» **STATED EXERCISE**: Using the material below, copy every line where "Treat" appears.

[Entries with scene source code]
○ ○ ○ ○ ○

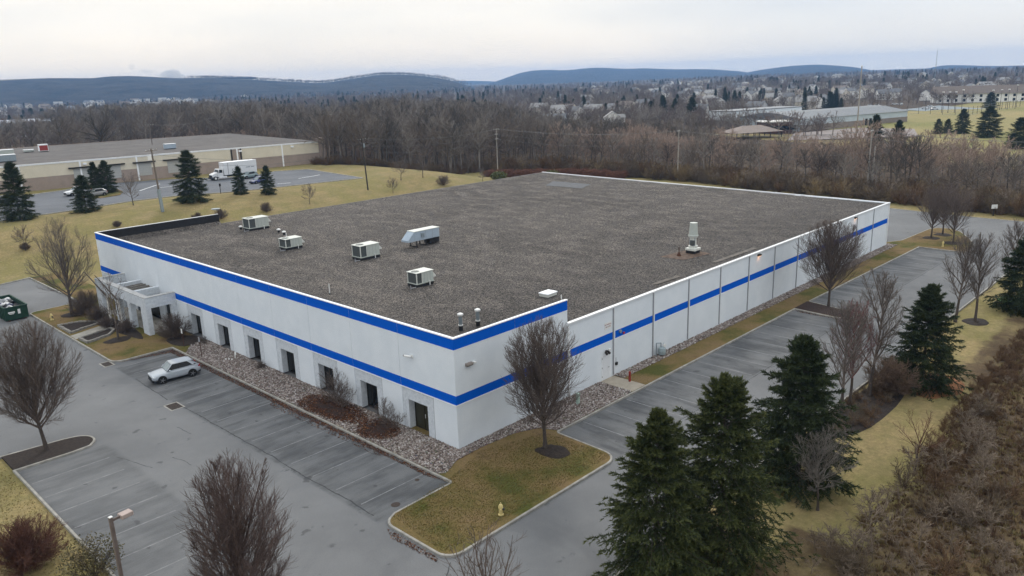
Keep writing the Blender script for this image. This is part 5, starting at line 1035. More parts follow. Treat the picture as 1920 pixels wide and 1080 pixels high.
LIMX = [-200, 0, 180, 300, 450, 600, 660, 720, 800, 900, 1000, 1100, 1200, 1300, 1370, 1450, 1600, 1680, 1800, 2100]
LIMY = [215, 215, 196, 190, 190, 205, 196, 178, 186, 190, 214, 228, 226, 236, 262, 264, 268, 262, 272, 285]
def clamp_h(P3, H, jit=0):
    """lower trees to the height the skyline of the wood has in the photo (drop those that vanish)"""
    H = np.array(H, float)
    for _ in range(3):
        top = P3+np.column_stack([np.zeros((len(P3), 2)), H]); d = (top-np.array(CAM_P))@Mc; u = 960+F*d[:, 0]/-d[:, 2]; v = 540-F*d[:, 1]/-d[:, 2]
        lim = np.interp(u, LIMX, LIMY)+jit; D = np.hypot(P3[:, 0]-CAM_P.x, P3[:, 1]-CAM_P.y); H = np.where(v < lim, H-(lim-v)/F*D, H)
    return H
HH = clamp_h(q3, hs(q3[:, 0], q3[:, 1])*(.72+.43*r.random(len(q3))), r.normal(0, 7, len(q3))); HH = np.where((r.random(len(q3)) < .14) & (q3[:, 1] < 100), HH*1.45, HH); ok = HH > 3.6; q3, HH = q3[ok], HH[ok]
for i, (x, y, z) in enumerate(q3[:NI]):
    H = float(HH[i]); buff = (y < 150 and x > 148 and r.random() < .55) or (y < 110 and r.random() < .15)
    m = WB[i % 2] if buff else WT[int(r.integers(0, 7))]; s_ = H/(9 if buff else 14)
    o = link_mesh('woodland_tree', m, None, (x, y, z-.1), r.uniform(0, 6.28)); o.scale = (s_*r.uniform(.85, 1.15),)*2+(s_,)
    if buff: tag(o, 'buff twigged round headed tree in the wood behind the lot', 'tree', 'pale buff trees of the wood')
    else: tag(o, 'tall grey brown leafless tree in the wood behind the lot', 'tree', 'bare trees of the wood')
rest = q3[NI:]; H = HH[NI:]
instancer('woodland', rest, WT+WB+WB, H/14, 'leafless wood stretching back behind the nearest trees', None, 5, 0.05)
bw = scatter_pts(BACKWOODS, 330, 8); bw = bw[inview(np.column_stack([bw, T(bw[:, 0], bw[:, 1])]))]; r2 = np.random.default_rng(2)
bw = np.column_stack([bw, T(bw[:, 0], bw[:, 1])]); hb = clamp_h(bw, np.where(bw[:, 0] > 20, 12.5, 10)*(.7+.5*r2.random(len(bw))), r2.normal(0, 8, len(bw))); bw, hb = bw[hb > 3.5], hb[hb > 3.5]
order = np.argsort(bw[:, 1])
for i, k in enumerate(order[:70]):
    x, y, z = bw[k]; s_ = hb[k]/14; o = link_mesh('woodland_tree', WT[i % 7], None, (x, y, z-.1), r2.uniform(0, 6.28)); o.scale = (s_,)*3
    tag(o, 'bare tree in the row behind the beige warehouse', 'tree', 'bare trees behind the beige warehouse')
kk = order[70:]; instancer('woodland', bw[kk], WT, hb[kk]/14, 'second belt of bare trees behind the beige warehouse', None, 6, .05)
o = link_mesh('woodland_tree', BIGOAK, None, (62, 240, 3.6), 1.0); o.scale = (.95,)*3; tag(o, 'biggest black limbed oak standing above the beige roof', 'tree')

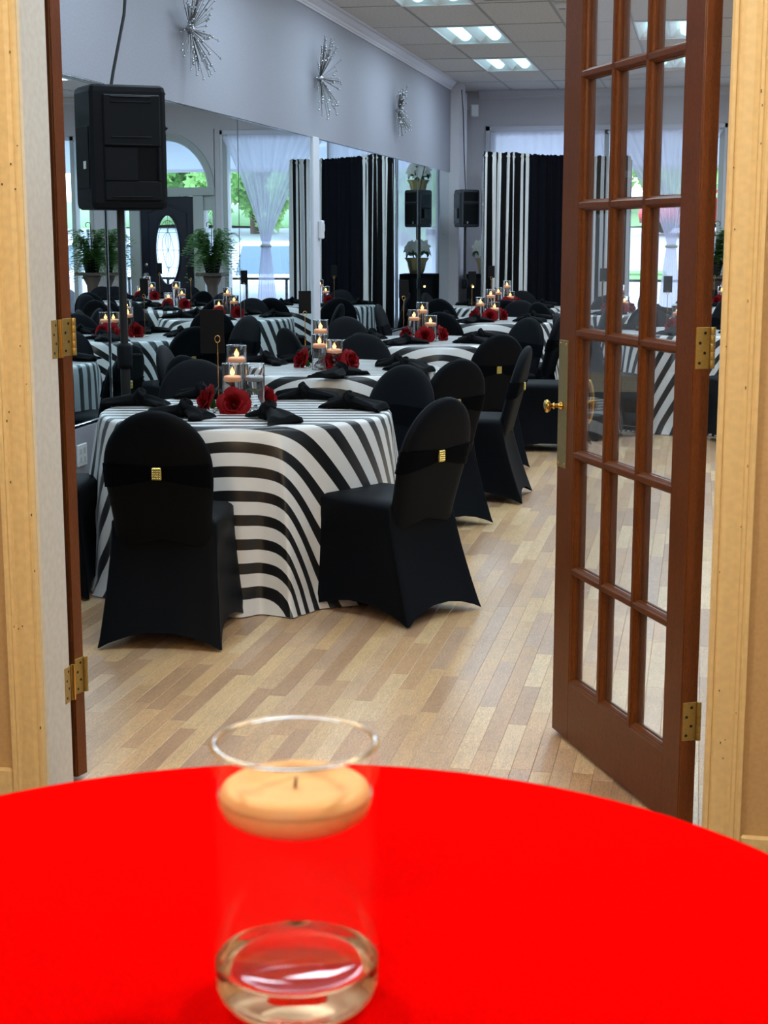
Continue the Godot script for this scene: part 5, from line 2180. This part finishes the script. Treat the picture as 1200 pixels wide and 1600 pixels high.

○ ○ ○ ○ ○

» **SOLVED EXERCISE**:
Keep writing the Blender script for this image. This is part 5, starting at line 1035. More parts follow. Treat the picture as 1920 pixels wide and 1080 pixels high.
Continue the Godot script for this scene: part 5, from line 2180. This part finishes the script. Treat the picture as 1200 pixels wide and 1600 pixels high.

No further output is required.